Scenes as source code

----------------------------------------

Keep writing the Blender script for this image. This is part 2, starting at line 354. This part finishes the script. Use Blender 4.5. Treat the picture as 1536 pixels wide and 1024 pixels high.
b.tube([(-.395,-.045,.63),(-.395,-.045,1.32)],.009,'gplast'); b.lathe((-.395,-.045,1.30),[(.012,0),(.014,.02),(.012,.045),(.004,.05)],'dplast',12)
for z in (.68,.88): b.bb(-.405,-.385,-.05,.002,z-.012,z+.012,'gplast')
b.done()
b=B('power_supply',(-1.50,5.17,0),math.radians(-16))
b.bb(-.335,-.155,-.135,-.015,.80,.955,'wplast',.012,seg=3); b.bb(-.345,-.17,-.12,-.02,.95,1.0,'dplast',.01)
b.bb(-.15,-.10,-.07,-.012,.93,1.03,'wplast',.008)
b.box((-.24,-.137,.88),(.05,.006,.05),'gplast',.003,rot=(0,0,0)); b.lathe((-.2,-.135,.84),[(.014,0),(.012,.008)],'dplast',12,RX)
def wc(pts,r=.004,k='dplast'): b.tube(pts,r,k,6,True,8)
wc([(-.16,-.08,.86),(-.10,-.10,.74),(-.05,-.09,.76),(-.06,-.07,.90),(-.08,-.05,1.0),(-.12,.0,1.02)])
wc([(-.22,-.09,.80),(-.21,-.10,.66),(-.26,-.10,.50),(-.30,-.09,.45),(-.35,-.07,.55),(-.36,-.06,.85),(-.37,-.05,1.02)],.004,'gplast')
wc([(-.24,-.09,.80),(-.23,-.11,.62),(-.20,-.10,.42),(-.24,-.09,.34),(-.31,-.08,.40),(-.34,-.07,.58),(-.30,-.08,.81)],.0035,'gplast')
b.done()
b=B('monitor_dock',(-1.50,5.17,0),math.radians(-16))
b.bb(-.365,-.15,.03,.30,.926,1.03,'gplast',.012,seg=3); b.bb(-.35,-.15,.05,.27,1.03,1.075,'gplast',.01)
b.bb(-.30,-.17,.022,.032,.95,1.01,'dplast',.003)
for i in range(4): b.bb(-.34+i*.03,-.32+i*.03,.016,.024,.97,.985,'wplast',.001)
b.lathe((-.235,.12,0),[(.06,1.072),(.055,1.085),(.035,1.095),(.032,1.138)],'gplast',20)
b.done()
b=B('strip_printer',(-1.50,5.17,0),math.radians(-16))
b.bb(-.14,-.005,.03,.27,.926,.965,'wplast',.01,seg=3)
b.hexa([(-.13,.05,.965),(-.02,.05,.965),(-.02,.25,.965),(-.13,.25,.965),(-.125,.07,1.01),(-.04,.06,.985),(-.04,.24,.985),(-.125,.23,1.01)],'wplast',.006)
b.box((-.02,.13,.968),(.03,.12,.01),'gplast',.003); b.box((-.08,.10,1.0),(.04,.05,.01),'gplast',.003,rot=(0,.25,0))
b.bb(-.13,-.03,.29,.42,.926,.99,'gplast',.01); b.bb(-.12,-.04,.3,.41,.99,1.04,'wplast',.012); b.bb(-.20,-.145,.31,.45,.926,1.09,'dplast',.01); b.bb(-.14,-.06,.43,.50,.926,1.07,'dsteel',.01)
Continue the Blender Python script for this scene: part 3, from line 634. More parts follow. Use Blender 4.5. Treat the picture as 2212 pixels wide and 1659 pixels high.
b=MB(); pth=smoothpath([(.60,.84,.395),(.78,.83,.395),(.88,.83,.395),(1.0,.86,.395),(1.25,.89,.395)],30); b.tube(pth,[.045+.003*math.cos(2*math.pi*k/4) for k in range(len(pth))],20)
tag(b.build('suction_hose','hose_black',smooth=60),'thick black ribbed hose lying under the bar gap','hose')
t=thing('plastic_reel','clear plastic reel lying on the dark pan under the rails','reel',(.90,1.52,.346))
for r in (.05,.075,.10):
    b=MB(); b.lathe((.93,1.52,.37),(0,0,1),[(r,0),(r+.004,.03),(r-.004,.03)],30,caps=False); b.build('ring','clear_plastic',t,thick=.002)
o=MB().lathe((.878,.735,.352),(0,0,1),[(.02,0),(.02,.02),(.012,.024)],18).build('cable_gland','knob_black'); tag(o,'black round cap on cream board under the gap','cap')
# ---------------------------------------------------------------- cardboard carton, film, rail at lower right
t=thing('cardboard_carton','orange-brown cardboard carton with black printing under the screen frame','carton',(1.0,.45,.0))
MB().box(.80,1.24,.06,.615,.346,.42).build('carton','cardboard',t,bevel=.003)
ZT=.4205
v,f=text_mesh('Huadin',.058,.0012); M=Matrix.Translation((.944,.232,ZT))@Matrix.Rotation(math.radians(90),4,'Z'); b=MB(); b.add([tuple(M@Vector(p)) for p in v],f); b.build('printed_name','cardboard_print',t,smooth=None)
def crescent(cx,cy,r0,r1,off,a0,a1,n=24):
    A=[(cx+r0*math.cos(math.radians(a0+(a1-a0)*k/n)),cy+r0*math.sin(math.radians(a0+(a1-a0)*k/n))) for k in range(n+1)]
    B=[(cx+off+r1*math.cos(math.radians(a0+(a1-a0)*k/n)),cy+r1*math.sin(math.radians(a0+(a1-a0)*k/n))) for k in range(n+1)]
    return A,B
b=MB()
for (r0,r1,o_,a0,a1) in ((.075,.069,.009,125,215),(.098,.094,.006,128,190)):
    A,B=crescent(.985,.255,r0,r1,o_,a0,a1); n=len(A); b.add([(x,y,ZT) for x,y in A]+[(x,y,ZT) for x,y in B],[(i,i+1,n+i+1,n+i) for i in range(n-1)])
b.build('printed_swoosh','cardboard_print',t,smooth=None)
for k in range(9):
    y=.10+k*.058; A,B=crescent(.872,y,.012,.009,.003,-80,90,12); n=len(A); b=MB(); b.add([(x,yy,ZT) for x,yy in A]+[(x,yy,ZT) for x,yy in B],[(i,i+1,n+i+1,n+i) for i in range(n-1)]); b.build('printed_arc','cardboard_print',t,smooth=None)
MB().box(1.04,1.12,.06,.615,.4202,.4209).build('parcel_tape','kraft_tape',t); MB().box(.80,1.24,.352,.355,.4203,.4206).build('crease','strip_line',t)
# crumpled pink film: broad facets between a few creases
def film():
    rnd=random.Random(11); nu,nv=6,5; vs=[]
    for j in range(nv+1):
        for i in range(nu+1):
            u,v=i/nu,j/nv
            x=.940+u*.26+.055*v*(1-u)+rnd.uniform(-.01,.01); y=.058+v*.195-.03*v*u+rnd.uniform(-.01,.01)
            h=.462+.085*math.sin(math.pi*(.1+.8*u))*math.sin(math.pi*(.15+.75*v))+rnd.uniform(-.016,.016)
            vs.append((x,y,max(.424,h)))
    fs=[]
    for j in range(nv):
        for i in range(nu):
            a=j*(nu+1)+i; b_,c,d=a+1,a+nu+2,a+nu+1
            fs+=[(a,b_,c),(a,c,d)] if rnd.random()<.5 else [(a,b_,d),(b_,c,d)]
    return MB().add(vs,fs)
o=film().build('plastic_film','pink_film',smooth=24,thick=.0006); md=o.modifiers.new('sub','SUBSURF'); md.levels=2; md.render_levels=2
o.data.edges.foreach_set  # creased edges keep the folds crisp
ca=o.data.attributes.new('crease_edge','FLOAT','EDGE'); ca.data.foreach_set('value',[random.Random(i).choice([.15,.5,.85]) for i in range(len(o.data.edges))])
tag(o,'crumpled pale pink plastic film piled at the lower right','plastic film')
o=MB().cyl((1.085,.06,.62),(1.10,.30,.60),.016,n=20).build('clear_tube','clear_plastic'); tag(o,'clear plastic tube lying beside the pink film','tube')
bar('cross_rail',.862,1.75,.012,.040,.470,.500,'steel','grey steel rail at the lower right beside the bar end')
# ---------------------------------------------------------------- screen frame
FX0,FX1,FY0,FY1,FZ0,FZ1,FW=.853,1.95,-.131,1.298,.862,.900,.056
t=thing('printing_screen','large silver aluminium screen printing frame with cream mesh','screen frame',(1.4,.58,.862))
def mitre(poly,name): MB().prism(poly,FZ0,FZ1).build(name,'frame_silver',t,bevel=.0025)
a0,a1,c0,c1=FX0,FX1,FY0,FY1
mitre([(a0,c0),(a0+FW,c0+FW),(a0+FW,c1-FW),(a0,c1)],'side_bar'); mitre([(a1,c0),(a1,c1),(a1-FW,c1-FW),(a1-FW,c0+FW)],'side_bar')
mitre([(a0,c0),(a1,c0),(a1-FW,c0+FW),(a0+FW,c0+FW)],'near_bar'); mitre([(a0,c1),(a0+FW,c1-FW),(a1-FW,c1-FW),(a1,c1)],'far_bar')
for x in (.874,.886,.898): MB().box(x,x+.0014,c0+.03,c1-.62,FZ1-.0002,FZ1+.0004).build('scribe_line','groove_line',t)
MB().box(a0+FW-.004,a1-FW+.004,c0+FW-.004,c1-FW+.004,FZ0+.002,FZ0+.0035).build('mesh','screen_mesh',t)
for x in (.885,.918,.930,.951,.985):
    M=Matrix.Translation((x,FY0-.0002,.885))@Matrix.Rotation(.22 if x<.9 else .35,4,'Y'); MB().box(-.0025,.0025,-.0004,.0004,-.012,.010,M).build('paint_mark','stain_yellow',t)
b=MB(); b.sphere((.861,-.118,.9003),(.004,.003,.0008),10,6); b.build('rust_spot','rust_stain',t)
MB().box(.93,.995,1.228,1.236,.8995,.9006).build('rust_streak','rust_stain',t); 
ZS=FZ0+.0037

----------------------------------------

### What is required
Above are the records. Identify each line that contains the word "this".

### Output
Keep writing the Blender script for this image. This is part 2, starting at line 354. This part finishes the script. Use Blender 4.5. Treat the picture as 1536 pixels wide and 1024 pixels high.
Continue the Blender Python script for this scene: part 3, from line 634. More parts follow. Use Blender 4.5. Treat the picture as 2212 pixels wide and 1659 pixels high.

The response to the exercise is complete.